Written request:
Select the lines of the records containing the word "script" and list them.

Material for this exercise:
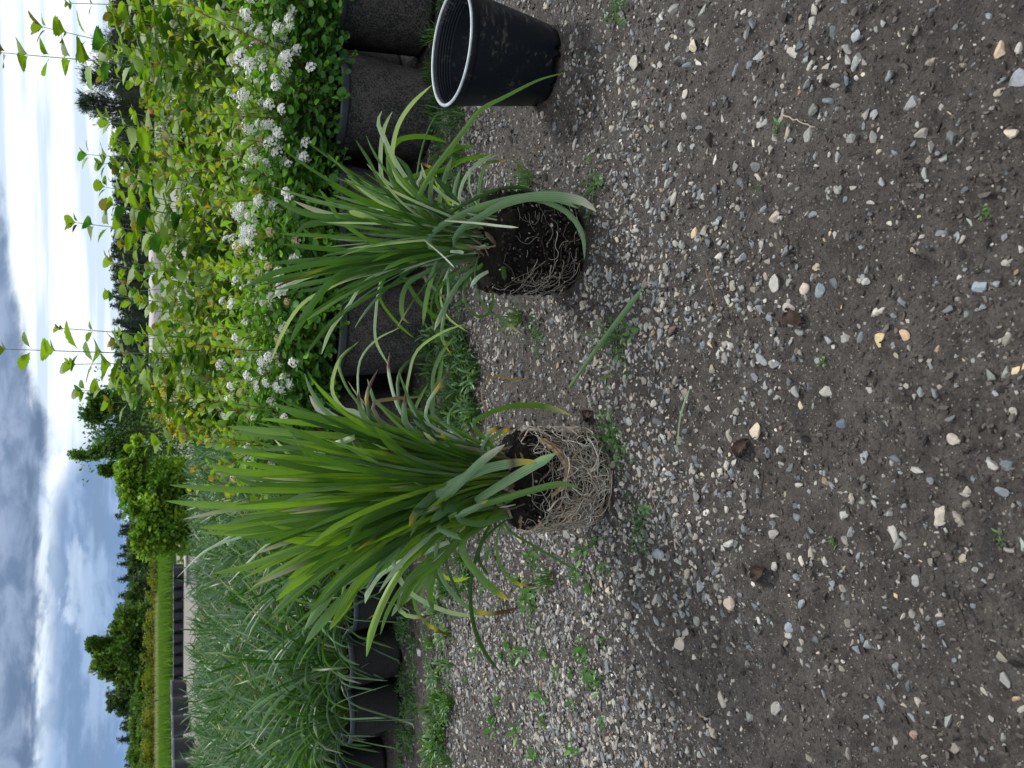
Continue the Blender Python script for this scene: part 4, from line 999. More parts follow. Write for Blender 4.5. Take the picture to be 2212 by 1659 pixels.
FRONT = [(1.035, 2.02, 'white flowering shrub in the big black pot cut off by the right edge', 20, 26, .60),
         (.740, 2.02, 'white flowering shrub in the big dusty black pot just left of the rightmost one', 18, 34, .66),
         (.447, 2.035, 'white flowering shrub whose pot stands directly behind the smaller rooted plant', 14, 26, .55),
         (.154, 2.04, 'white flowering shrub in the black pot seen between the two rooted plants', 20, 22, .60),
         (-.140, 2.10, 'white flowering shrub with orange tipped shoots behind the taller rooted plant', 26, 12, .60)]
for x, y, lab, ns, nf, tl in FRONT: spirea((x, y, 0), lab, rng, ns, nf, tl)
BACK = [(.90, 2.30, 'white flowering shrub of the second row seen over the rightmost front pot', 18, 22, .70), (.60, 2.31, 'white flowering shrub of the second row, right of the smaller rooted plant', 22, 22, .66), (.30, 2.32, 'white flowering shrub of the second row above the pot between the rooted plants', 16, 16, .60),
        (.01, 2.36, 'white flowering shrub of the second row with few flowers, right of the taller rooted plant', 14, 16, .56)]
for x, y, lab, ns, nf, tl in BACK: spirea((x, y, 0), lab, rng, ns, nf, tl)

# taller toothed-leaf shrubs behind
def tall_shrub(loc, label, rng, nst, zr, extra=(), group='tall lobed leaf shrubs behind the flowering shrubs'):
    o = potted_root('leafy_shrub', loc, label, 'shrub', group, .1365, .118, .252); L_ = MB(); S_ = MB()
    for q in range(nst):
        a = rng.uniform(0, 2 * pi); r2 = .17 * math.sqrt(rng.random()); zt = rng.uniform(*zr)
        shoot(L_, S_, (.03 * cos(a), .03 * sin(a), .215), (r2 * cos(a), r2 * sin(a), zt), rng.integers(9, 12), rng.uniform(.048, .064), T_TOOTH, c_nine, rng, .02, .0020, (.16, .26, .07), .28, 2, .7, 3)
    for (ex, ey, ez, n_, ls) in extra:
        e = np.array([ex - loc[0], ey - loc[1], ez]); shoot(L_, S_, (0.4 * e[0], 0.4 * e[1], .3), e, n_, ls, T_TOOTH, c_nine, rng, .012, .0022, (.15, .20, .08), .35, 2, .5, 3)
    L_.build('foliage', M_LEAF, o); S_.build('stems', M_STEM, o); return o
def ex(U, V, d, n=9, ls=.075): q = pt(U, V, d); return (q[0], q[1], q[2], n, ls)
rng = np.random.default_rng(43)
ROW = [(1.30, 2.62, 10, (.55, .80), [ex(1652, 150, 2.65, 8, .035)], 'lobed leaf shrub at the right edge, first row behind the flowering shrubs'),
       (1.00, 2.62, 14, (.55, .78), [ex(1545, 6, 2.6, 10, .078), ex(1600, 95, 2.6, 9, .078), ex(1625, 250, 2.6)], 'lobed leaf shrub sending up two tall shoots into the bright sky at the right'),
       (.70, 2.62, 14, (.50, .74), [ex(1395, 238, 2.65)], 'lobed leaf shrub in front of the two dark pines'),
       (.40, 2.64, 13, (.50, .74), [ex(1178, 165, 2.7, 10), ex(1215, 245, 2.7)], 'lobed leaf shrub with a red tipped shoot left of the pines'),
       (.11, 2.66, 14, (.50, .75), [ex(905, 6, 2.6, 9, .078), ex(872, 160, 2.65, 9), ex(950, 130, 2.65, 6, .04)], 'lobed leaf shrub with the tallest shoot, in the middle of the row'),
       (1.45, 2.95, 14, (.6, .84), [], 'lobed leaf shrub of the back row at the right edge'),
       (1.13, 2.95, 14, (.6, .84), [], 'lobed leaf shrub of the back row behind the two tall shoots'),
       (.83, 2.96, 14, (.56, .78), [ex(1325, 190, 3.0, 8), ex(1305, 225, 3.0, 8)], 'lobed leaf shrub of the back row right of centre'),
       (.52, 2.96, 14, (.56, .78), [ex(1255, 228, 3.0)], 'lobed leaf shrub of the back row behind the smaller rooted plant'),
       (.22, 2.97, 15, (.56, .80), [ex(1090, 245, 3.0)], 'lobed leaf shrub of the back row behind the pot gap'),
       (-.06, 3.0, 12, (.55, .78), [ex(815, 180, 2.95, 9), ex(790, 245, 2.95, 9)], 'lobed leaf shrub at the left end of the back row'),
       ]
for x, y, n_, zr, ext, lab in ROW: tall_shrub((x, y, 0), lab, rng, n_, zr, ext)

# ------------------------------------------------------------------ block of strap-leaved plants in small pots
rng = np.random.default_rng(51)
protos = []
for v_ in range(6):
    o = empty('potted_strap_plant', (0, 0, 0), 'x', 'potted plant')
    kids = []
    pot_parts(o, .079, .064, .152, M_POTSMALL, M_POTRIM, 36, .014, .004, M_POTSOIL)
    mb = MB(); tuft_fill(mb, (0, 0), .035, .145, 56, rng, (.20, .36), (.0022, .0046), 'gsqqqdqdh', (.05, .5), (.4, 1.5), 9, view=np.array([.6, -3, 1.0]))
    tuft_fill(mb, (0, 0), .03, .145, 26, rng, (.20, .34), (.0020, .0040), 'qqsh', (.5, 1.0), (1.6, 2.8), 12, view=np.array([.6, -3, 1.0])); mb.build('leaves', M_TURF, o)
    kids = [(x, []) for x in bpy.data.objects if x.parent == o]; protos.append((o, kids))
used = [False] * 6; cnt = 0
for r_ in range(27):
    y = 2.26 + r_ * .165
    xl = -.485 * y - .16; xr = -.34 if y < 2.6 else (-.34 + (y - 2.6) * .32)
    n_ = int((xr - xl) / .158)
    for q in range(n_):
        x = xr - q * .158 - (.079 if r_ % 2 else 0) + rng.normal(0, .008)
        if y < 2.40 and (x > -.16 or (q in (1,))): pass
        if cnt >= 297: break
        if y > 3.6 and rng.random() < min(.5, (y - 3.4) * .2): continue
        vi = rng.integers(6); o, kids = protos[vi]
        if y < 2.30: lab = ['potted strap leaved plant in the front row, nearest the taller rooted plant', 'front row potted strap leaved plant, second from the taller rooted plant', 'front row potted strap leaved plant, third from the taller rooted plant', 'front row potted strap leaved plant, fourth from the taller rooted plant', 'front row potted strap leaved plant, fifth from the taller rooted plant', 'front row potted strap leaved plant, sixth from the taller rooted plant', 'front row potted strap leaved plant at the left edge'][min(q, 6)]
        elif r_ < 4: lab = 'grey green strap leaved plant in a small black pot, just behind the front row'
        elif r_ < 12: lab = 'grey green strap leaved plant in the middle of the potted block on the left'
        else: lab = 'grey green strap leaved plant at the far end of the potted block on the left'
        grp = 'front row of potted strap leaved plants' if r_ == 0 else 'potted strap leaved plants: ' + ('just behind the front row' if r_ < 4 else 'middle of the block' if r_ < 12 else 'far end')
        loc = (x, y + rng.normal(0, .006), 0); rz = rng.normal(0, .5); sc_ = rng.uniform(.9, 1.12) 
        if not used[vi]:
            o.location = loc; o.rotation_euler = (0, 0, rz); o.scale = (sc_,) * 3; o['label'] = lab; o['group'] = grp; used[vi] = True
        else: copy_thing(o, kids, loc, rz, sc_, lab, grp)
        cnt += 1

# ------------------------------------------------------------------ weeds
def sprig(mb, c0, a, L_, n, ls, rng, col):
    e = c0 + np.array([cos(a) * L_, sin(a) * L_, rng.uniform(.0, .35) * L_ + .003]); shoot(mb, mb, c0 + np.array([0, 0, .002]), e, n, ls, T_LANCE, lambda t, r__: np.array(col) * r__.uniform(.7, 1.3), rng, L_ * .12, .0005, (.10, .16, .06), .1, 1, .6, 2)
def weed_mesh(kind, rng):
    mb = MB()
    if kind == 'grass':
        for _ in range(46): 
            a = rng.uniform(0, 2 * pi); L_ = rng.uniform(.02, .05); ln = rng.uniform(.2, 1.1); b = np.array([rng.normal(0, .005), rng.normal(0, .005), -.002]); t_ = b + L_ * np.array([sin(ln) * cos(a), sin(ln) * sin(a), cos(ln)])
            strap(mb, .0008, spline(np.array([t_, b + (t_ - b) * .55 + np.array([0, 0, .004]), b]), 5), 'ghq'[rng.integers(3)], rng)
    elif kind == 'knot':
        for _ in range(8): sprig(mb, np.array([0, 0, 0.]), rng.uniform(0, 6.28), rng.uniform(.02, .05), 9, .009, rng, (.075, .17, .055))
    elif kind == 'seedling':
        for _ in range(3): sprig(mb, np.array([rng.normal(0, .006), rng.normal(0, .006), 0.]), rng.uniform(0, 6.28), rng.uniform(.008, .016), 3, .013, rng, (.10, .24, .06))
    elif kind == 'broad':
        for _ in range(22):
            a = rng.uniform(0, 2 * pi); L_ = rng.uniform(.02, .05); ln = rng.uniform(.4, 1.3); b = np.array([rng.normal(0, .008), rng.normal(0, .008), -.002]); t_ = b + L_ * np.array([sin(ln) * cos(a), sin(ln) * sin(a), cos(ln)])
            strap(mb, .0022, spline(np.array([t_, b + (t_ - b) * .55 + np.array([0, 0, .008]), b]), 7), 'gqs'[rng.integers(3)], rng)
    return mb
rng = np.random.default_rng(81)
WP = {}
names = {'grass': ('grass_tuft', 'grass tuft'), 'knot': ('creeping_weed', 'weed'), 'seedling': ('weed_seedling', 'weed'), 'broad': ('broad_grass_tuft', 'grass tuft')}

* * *

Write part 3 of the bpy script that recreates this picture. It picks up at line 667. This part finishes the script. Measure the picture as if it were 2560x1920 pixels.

Written answer:
Continue the Blender Python script for this scene: part 4, from line 999. More parts follow. Write for Blender 4.5. Take the picture to be 2212 by 1659 pixels.
Write part 3 of the bpy script that recreates this picture. It picks up at line 667. This part finishes the script. Measure the picture as if it were 2560x1920 pixels.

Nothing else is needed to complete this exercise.